In a sense this is an authenticity question, but it is also not. Roy is also pointing the finger at the seeming endorsement of writers located in India whose work is marketed for foreign readers. She singles out Rupa Bajwa's The Sari Shop as an example. In a sense, the problem of authenticity for her is one of marketing and subject matter, not the writer's location. Do you think this is a legitimate distinction? How important is publishing when we think about the situatedness of South Asian literature?

The basic question is: How do you compare the Indian English-language publishing industry with the segment of the American book world dedicated to books by Indian authors?

Note: Nilanjana Roy's articles on Indian literature can be read online: here and here. She also has a blog, Akhond of Swat.

5. Creative Non-fiction. Is there a trend towards creative non-fiction? In recent months we've seen prominent books and essays by people Amitava Kumar, Suketu Mehta, Arundhati Roy, and Amitav Ghosh. Some of them are best known as fiction writers, but all have used the creative non-fiction format to make powerful political critiques, even as they write with a decidedly "literary" sensibility. What is the role of creative non-fiction in Indian (or "South Asian") literature?

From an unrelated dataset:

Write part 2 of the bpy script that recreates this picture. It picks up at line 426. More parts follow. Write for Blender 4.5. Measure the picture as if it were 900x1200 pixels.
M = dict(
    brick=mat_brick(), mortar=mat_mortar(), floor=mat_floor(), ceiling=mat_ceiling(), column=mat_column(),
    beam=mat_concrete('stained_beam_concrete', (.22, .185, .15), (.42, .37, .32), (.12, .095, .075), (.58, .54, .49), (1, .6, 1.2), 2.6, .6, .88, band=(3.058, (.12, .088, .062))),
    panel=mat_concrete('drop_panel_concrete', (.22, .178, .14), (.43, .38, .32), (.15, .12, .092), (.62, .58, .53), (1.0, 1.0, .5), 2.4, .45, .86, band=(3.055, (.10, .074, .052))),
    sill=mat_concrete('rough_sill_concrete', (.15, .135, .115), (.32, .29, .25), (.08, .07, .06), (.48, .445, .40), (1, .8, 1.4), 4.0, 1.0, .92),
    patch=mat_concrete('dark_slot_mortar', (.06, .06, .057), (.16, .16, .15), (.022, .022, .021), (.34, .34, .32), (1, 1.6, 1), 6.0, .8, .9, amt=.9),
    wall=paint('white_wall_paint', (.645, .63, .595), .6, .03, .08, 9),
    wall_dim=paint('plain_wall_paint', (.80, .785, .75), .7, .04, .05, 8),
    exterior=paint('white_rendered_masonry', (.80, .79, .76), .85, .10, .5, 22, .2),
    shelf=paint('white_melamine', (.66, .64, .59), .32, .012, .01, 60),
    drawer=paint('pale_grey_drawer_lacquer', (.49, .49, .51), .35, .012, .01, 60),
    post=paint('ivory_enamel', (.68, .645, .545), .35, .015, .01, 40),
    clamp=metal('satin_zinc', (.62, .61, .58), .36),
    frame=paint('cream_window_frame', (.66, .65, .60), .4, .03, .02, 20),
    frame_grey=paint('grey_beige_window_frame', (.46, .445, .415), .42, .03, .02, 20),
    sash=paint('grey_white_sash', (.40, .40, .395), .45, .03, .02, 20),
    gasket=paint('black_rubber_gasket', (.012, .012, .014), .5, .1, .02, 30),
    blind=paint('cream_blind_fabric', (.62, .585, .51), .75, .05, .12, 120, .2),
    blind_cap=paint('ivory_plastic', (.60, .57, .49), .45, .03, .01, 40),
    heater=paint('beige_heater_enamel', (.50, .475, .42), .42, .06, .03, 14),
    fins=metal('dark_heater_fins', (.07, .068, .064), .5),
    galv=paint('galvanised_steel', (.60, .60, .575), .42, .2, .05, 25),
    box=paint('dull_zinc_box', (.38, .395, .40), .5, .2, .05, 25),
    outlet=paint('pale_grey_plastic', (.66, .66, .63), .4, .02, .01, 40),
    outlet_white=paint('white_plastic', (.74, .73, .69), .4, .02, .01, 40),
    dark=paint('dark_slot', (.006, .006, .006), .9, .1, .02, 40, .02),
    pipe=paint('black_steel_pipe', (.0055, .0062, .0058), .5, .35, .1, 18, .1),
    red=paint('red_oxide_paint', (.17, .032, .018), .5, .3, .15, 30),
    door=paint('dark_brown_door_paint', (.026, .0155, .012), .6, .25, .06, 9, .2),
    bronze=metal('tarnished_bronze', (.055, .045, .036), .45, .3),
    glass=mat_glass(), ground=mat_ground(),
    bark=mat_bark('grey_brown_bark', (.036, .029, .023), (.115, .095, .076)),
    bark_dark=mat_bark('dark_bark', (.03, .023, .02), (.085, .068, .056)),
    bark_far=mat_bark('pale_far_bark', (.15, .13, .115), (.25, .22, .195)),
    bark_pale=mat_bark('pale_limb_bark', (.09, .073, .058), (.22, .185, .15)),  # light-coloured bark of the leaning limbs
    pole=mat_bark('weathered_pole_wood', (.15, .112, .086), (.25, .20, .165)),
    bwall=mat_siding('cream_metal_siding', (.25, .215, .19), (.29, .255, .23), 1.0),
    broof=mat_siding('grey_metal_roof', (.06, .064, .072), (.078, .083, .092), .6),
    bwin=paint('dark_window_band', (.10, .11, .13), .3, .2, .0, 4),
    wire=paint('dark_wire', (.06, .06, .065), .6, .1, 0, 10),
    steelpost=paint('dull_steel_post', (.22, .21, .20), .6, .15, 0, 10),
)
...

Most of these are questions I've raised on this blog over the past few months (see, this blog is useful after all...)

Question (1) came up just yesterday, in thinking about the PEN World Voices festival in New York. Question 2 I talked about here. I responded to Question (4) a couple of months ago. I now think my answer was a little too hostile; also, Nilanjana's follow-up column published in The Business Standard cleared up many of my concerns.

Any thoughts on any of the questions?